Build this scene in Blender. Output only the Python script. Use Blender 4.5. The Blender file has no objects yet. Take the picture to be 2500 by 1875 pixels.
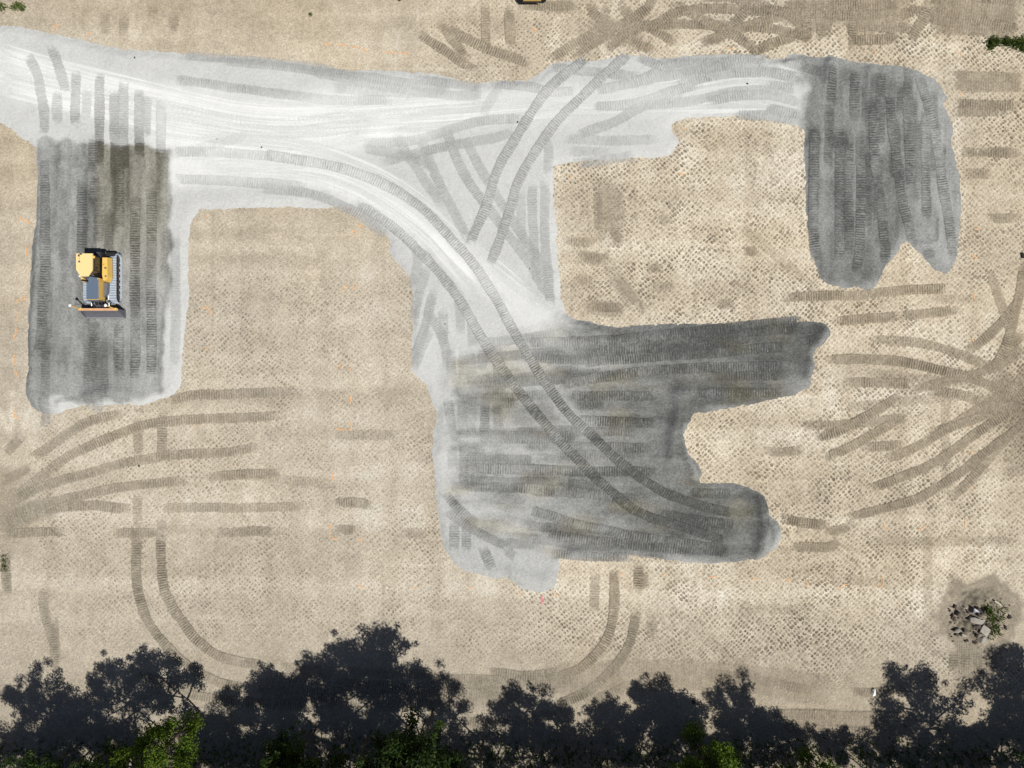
import bpy, math, random
import numpy as np
from mathutils import Vector, Matrix

# ------------------------------------------------------------------ camera, light, exposure
scene = bpy.context.scene
COL = scene.collection
H = 54.0                      # drone height in metres
S = 32.05                     # photograph pixels per metre on the ground
def W(px, py):
    return ((px - 1250.0) / S, (937.5 - py) / S)

cam_d = bpy.data.cameras.new('drone_camera')
cam_d.sensor_width = 36.0
cam_d.lens = 18.0 / (1250.0 / S / H)
cam_d.clip_end = 6000.0
cam = bpy.data.objects.new('drone_camera', cam_d)
cam.location = (0, 0, H)
COL.objects.link(cam)
scene.camera = cam

SUN_EL = math.radians(63.0)
SHX, SHY = -0.755, 0.655       # direction in which shadows fall
world = bpy.data.worlds.new('World'); scene.world = world
world.use_nodes = True
wn = world.node_tree.nodes; wl = world.node_tree.links
sky = wn.new('ShaderNodeTexSky'); sky.sky_type = 'NISHITA'; sky.sun_disc = False
sky.air_density = 0.6; sky.sun_elevation = SUN_EL; sky.sun_rotation = math.atan2(-SHX, -SHY)
wn['Background'].inputs['Strength'].default_value = 0.05
wl.new(sky.outputs[0], wn['Background'].inputs['Color'])
sun_d = bpy.data.lights.new('sun', 'SUN'); sun_d.energy = 5.0
sun_d.angle = math.radians(0.53); sun_d.color = (1.0, 0.955, 0.88)
sun = bpy.data.objects.new('sun', sun_d); COL.objects.link(sun)
_d = Vector((SHX * math.cos(SUN_EL), SHY * math.cos(SUN_EL), -math.sin(SUN_EL)))
sun.rotation_euler = _d.to_track_quat('-Z', 'Y').to_euler()
sun.location = (30, -40, 60)
scene.view_settings.view_transform = 'Standard'
scene.view_settings.look = 'None'
scene.view_settings.exposure = 0.03
scene.view_settings.gamma = 1.0
try:
    scene.cycles.transparent_max_bounces = 32
    scene.cycles.max_bounces = 6
except Exception:
    pass

rng = np.random.default_rng(7)
rnd = random.Random(11)

# ------------------------------------------------------------------ numpy helpers
_T = rng.random((256, 256)).astype(np.float32)
def vnoise(x, y, s=0):
    x = np.asarray(x, np.float32) + 37.3 * s + 500; y = np.asarray(y, np.float32) + 91.7 * s + 500
    xi = np.floor(x).astype(np.int32); yi = np.floor(y).astype(np.int32)
    fx = x - xi; fy = y - yi
    fx = fx * fx * (3 - 2 * fx); fy = fy * fy * (3 - 2 * fy)
    a = _T[xi & 255, yi & 255]; b = _T[(xi + 1) & 255, yi & 255]
    c = _T[xi & 255, (yi + 1) & 255]; d = _T[(xi + 1) & 255, (yi + 1) & 255]
    return (a * (1 - fx) + b * fx) * (1 - fy) + (c * (1 - fx) + d * fx) * fy - 0.5
def fbm(x, y, s=0, o=3):
    r = 0; a = 1.0
    for k in range(o):
        r = r + a * vnoise(x * 2 ** k, y * 2 ** k, s + k); a *= 0.5
    return r
def sstep(a, b, x):
    t = np.clip((x - a) / (b - a), 0, 1)
    return t * t * (3 - 2 * t)

CR = 0.2                                           # coarse field resolution
CX = np.arange(-43, 43.01, CR, dtype=np.float32); CY = np.arange(-34, 34.01, CR, dtype=np.float32)
GX, GY = np.meshgrid(CX, CY)                       # [iy, ix]
def bil(F, x, y):
    fx = np.clip((np.asarray(x, np.float32) - CX[0]) / CR, 0, len(CX) - 1.001)
    fy = np.clip((np.asarray(y, np.float32) - CY[0]) / CR, 0, len(CY) - 1.001)
    ix = fx.astype(np.int32); iy = fy.astype(np.int32); fx = fx - ix; fy = fy - iy
    return (F[iy, ix] * (1 - fx) + F[iy, ix + 1] * fx) * (1 - fy) + (F[iy + 1, ix] * (1 - fx) + F[iy + 1, ix + 1] * fx) * fy
def spline(pts, step=0.25, closed=False):
    """Catmull-Rom through pixel points -> dense world polyline"""
    p = np.array([W(*q) for q in pts], float)
    if len(p) == 2:
        n = max(2, int(np.hypot(*(p[1] - p[0])) / step) + 1)
        return p[0] + (p[1] - p[0]) * np.linspace(0, 1, n)[:, None]
    q = np.vstack([2 * p[0] - p[1], p, 2 * p[-1] - p[-2]])
    out = []
    for i in range(1, len(q) - 2):
        n = max(2, int(np.hypot(*(q[i + 1] - q[i])) / step))
        t = np.linspace(0, 1, n, endpoint=False)[:, None]
        out.append(0.5 * (2 * q[i] + (q[i + 1] - q[i - 1]) * t + (2 * q[i - 1] - 5 * q[i] + 4 * q[i + 1] - q[i + 2]) * t ** 2
                          + (3 * q[i] - q[i - 1] - 3 * q[i + 1] + q[i + 2]) * t ** 3))
    out.append(p[-1:]); return np.vstack(out)
def seg_d2(ax, ay, bx, by, X, Y):
    dx, dy = bx - ax, by - ay
    t = np.clip(((X - ax) * dx + (Y - ay) * dy) / (dx * dx + dy * dy + 1e-9), 0, 1)
    return (X - ax - t * dx) ** 2 + (Y - ay - t * dy) ** 2
def sd_poly(pts):
    p = [W(*q) for q in pts]; D = np.full(GX.shape, 1e9, np.float32); ins = np.zeros(GX.shape, bool)
    for (ax, ay), (bx, by) in zip(p, p[1:] + p[:1]):
        D = np.minimum(D, seg_d2(ax, ay, bx, by, GX, GY))
        if ay != by:
            c = ((ay > GY) != (by > GY)) & (GX < (bx - ax) * (GY - ay) / (by - ay) + ax)
            ins ^= c
    return np.sqrt(D) * np.where(ins, 1, -1)
def d_line(pts, step=1.0):
    p = spline(pts, step); D = np.full(GX.shape, 1e9, np.float32)
    for a, b in zip(p[:-1], p[1:]):
        D = np.minimum(D, seg_d2(a[0], a[1], b[0], b[1], GX, GY))
    return np.sqrt(D)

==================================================

> Stated exercise: Leave out the pictures and restate, word for word, the lines from the top of the data through the line containing "scene.camera = cam", both included.

> Solution to the problem:
Build this scene in Blender. Output only the Python script. Use Blender 4.5. The Blender file has no objects yet. Take the picture to be 2500 by 1875 pixels.
import bpy, math, random
import numpy as np
from mathutils import Vector, Matrix

# ------------------------------------------------------------------ camera, light, exposure
scene = bpy.context.scene
COL = scene.collection
H = 54.0                      # drone height in metres
S = 32.05                     # photograph pixels per metre on the ground
def W(px, py):
    return ((px - 1250.0) / S, (937.5 - py) / S)

cam_d = bpy.data.cameras.new('drone_camera')
cam_d.sensor_width = 36.0
cam_d.lens = 18.0 / (1250.0 / S / H)
cam_d.clip_end = 6000.0
cam = bpy.data.objects.new('drone_camera', cam_d)
cam.location = (0, 0, H)
COL.objects.link(cam)
scene.camera = cam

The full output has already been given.